I would say its definitely not isolation level, as restarting the django 
instance made this issue go away for a few hours.  I would setup a test for 
this, but don't really know if there already exist any per thread tests for 
django sanity I could look at for examples. 


The caching change is about related models, this doesn't use any real 
related models, it does use them through the .values() call.  Maybe this is 
a side affect of that caching, but that mentions nothing about the caching 
persisting past a single request.  If that actually happens, i'm sure many 
people using django 1.5 are going to run into all kinds of data loss 
scenarios.  

On Tuesday, April 2, 2013 11:09:19 AM UTC-6, Alan Johnson wrote:
>
> It's tough to know what the deal is without any info on your code or 
> database, but two things come to mind.
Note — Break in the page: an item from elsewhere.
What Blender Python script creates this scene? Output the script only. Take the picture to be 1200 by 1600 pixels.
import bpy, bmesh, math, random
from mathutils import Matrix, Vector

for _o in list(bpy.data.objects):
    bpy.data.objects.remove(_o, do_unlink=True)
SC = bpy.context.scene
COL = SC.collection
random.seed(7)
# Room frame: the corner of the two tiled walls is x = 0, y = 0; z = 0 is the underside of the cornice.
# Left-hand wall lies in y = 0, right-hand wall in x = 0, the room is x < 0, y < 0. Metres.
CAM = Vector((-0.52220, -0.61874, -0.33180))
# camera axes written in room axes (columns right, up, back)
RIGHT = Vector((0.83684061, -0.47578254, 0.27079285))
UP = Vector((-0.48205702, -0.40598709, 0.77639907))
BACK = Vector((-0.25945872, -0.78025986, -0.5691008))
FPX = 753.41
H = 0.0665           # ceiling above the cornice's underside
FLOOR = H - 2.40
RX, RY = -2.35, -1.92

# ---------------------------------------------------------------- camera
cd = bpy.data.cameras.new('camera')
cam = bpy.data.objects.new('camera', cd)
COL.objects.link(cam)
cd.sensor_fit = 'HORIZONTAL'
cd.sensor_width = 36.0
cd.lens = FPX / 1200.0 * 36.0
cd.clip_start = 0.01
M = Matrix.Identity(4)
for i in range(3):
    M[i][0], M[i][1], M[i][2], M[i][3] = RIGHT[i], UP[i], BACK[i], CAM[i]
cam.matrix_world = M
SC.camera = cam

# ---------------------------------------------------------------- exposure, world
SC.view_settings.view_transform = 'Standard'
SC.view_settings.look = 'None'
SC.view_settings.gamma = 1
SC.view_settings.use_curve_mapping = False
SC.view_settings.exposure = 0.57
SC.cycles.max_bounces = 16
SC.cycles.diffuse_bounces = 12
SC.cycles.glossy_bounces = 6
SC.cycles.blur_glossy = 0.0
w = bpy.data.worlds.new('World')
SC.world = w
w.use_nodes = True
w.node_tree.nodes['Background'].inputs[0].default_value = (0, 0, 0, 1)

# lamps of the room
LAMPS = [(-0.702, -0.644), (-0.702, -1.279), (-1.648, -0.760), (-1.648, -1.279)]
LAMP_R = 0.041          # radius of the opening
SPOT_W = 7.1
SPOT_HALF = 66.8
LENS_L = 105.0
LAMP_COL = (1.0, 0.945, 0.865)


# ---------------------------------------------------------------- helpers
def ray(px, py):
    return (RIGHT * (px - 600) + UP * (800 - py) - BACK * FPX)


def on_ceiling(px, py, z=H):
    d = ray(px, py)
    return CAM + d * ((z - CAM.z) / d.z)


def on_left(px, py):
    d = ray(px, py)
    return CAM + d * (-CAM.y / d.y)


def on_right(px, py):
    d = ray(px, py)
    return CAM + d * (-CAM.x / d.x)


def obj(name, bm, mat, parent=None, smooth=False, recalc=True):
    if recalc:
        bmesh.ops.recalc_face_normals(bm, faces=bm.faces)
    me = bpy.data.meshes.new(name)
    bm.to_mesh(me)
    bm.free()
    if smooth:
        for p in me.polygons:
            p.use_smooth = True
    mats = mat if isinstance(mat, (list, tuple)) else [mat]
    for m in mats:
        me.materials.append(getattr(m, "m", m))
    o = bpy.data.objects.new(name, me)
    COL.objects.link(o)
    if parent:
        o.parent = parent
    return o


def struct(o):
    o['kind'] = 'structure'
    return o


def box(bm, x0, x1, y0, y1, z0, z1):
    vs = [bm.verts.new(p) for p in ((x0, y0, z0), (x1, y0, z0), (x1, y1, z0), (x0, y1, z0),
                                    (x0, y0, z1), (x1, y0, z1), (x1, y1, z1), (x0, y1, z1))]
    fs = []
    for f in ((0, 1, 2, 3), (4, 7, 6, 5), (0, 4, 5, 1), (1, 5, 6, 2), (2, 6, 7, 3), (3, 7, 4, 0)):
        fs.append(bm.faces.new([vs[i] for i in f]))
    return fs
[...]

One is some of the new caching in 
> Django 1.5 for related models (
> https://docs.djangoproject.com/en/dev/releases/1.5/#caching-of-related-model-instances),
>  
> and the other is database isolation level (e.g. for Postgres: 
> http://www.postgresql.org/docs/9.1/static/transaction-iso.html)
>
> On Monday, April 1, 2013 9:40:08 AM UTC-4, budl...@gmail.com wrote:
>>
>> So I have some stats reports that I run that it almost seems as if each 
>> thread has its own queryset cached.  Each time I refresh they change.  I'm 
>> going to revert back to 1.4 due to this bug.  I wish I could come up with a 
>> simple example, to demonstrate this, the problem is that the underlying 
>> database needs to change between the time each thread serves a request.